Orion’s commitment to volunteerism also cements client loyalty, she says. “People tell us they choose our services because of our community activism.” It may well have contributed to Orion’s remarkable growth over the decade and a half of Thomley’s leadership, when Orion went from being a three-company organization with $5 million in revenue to an 11-company one with revenue nearly 25 times higher.

“We just want to support a community that gives,” she says. “It’s really a story of many — and the power of what many can do.”

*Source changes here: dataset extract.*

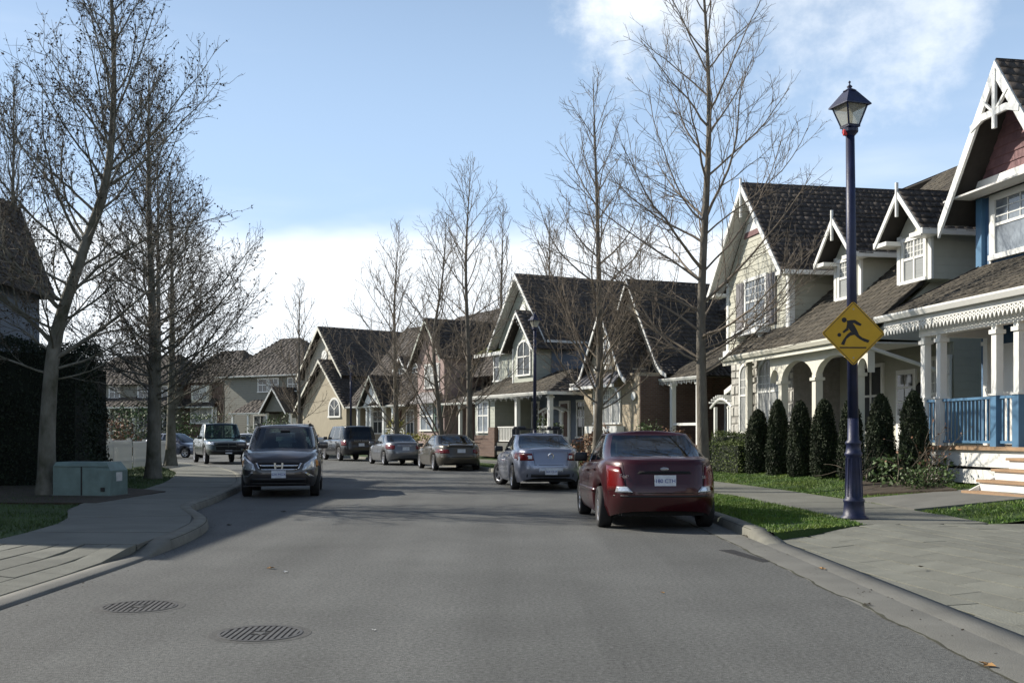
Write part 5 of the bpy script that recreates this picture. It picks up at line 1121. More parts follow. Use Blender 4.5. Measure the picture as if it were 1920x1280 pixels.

Why do you deserve to be featured?

Ours is a story of a business making the conscious choice to pursue the greater good for the community as fully as it pursues its business goals. Conventional wisdom would state it’s impossible to succeed in doing both well. Our company’s extraordinary business success, however, has occurred while those responsible for that success, from our leaders to our regular employees, have been actively engaged in our company’s successful mission of service to the community. Our story demonstrates that a company, so dedicated, actually benefits from the synergy that striving for both goals creates.